Spero di aver riassunto quanto ho potuto comprendere dalla lettura degli articoli di stampa che ho letto in questi giorni. Da non esperto in materia mi permetto osservare che rimane, certamente per me e non credo di essere il solo, difficile comprendere come accadimenti simili possano avverarsi.
Potrebbe dipendere dall’interpretazione della legge? Rammento, anche se sono passati più di sessant’anni, le discussioni con la prof. di diritto in tema di interpretazione che, per mio conto, non poteva che essere una e sola.

Sicuramente, e ho potuto constatare da che parte stava la ragione, avevo torto allora ed anche oggi; sta di fatto che nell’occasione dell’accadimento in discorso la difficoltà accennata mi è impossibile da nascondere e ne sono dispiaciuto.
Se esisteva una domanda di ammissione precedente, non accettata perché mancava in bilancio approvato e, in seguito, la richiesta lo è stata, è piuttosto complicato comprendere quanto accaduto.

Non è certamente questa la sede per una discussione di carattere giuridico alla quale non posso partecipare ma è altrettanto difficile andare oltre ad un commento su chi ha il maggior motivo di preoccupazione: i dipendenti della casa da gioco, del grand hotel Billia e dell’attività turistica in generale. È pur vero che le Terme possono alleviare il disagio, ma da sole non sono, a mio avviso, sufficienti.

Rieccoci all’accostamento turismo e casa da gioco.

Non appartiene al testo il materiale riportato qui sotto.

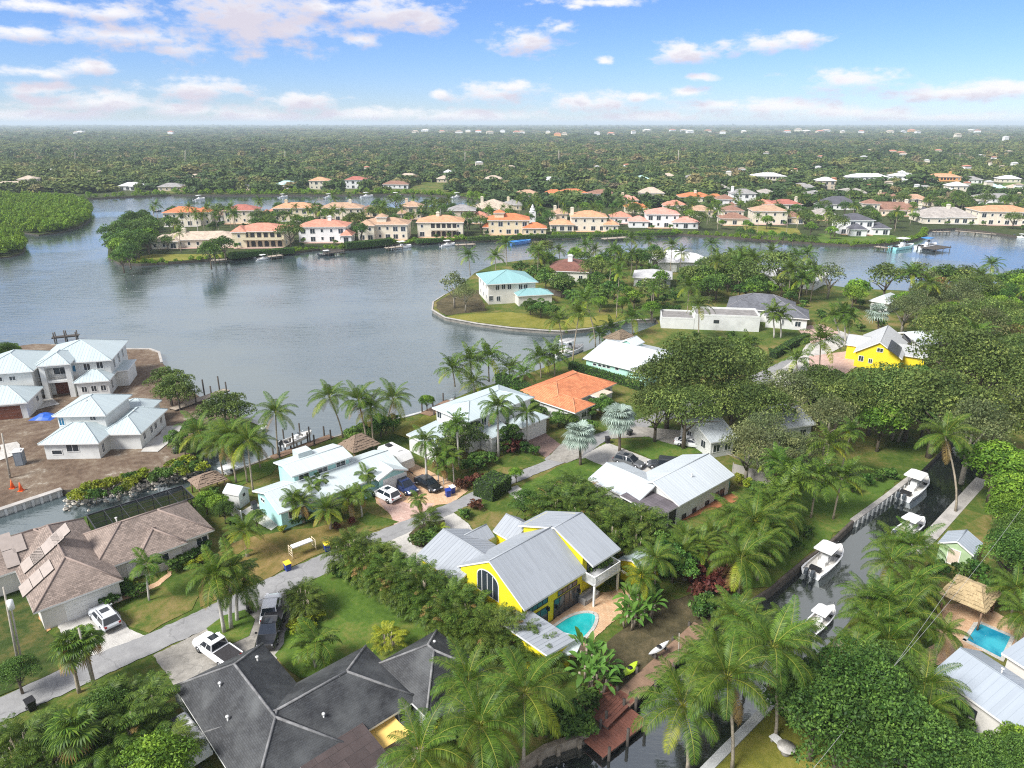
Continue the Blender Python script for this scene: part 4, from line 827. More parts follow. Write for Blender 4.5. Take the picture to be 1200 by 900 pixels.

Ne sono sempre più convinto e non posso che ricordare, tra le motivazioni che si possono effettivamente leggere nei decreti del 1927, 1933, 1936 e 1946 il mezzo per intervenire sull’assestamento del bilancio.

Chiaramente, e non è la prima volta, all’assestamento dei bilanci gli enti pubblici, stante la situazione attuale, non possono provvedervi se non tramite l’occupazione che deriva, direttamente e indirettamente, dalla casa da gioco che insiste sul proprio territorio.
Non mi rimane che constatare e fare osservare come, ancora una volta, l’economia di una regione o di un comune può dipendere dal mantenimento dello sviluppo turistico e dal prosieguo delle attività che detto sviluppo hanno procurato nel tempo.
Una diversa situazione economica da quella in cui versava l’azienda al momento della richiesta di fallimento è fuori discussione. Il risultato del bilancio dell’esercizio 2019, recentemente approvato, con un utile di tutto rispetto non lo si potrebbe non considerare nel contesto attuale.
È più che normale e logico che il sindacato si muova in quanto la preoccupazione per tanti posti di lavoro non può e non deve essere sottaciuta.
Nessuno dimentica i sacrifici imposti dalla situazione nella quale versava la società di gestione, le difficoltà accumulatesi in anni di bilanci chiusi in passivo e il ricordo alle diminuzioni di personale dipendente nell’intento di arginare un china discendente.
Dopo tutto quanto accaduto le dichiarazioni dei sindacati, a tutti i livelli, e dei dipendenti non potevano essere di altro tenore.
Che le sentenze non vadano commentate è una buona norma da seguire; ciò non toglie che nell’occasione, almeno sul fatto e sulle possibili conseguenze, non si è letto alcun intervento della politica che, in passato, si è fatta sentire in argomento casa da gioco.
Non posso che concludere con un sincero augurio che la problematica che si è aperta trovi una congrua conclusione mirato alla considerazione primaria dell’interesse generale.